62 pages • 2 hours read
Sogyal Rinpoche’s The Tibetan Book of Living and Dying is a contemporary spiritual classic (sometimes falling within the New Age denomination) that bridges ancient Tibetan Buddhist wisdom with modern existential questions. This seminal work, originally published in 1992, builds on an already established tradition of Buddhism in the West.

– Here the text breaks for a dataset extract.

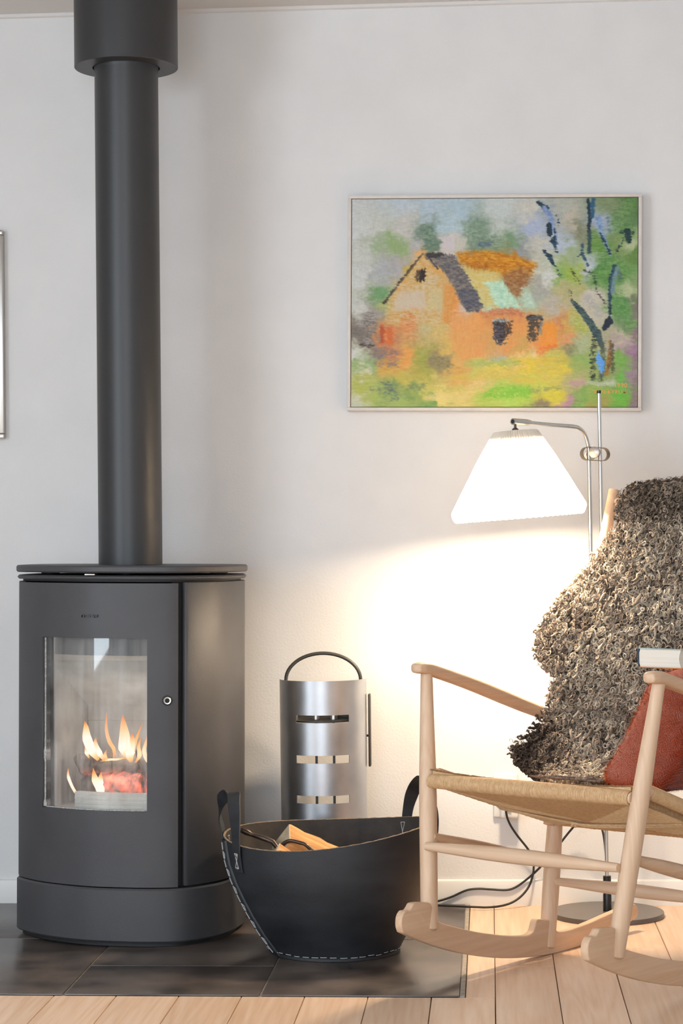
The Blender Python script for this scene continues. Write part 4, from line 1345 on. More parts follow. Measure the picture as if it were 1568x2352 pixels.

Buddhism started arousing curiosity in the West in the mid-19th century, with prominent thinkers such as Arthur Schopenhauer and Sir Edwin Arnold, and in the 20th century, with Herman Hesse drawing inspiration from Buddhist texts. As Damien Keown notes in Buddhism: A Very Short Introduction, starting in the middle of the 20th century, a number of books accelerated the popularization of Buddhism in the West:
In the post-war years Jack Kerouac’s novels The Dharma Bums and On the Road were popular with the Beat generation and provided inspiration for the countercultures of subsequent decades. The eclectic thinker and philosopher Alan Watts wrote a number of books on Zen which attracted a popular readership, but perhaps more than any other single work Robert M. Persig’s Zen and the Art of Motorcycle Maintenance (1974)—although more concerned with Western philosophy than Zen—has ensured that this school of Buddhism is widely known in the West, at least by name (Keown, Damien.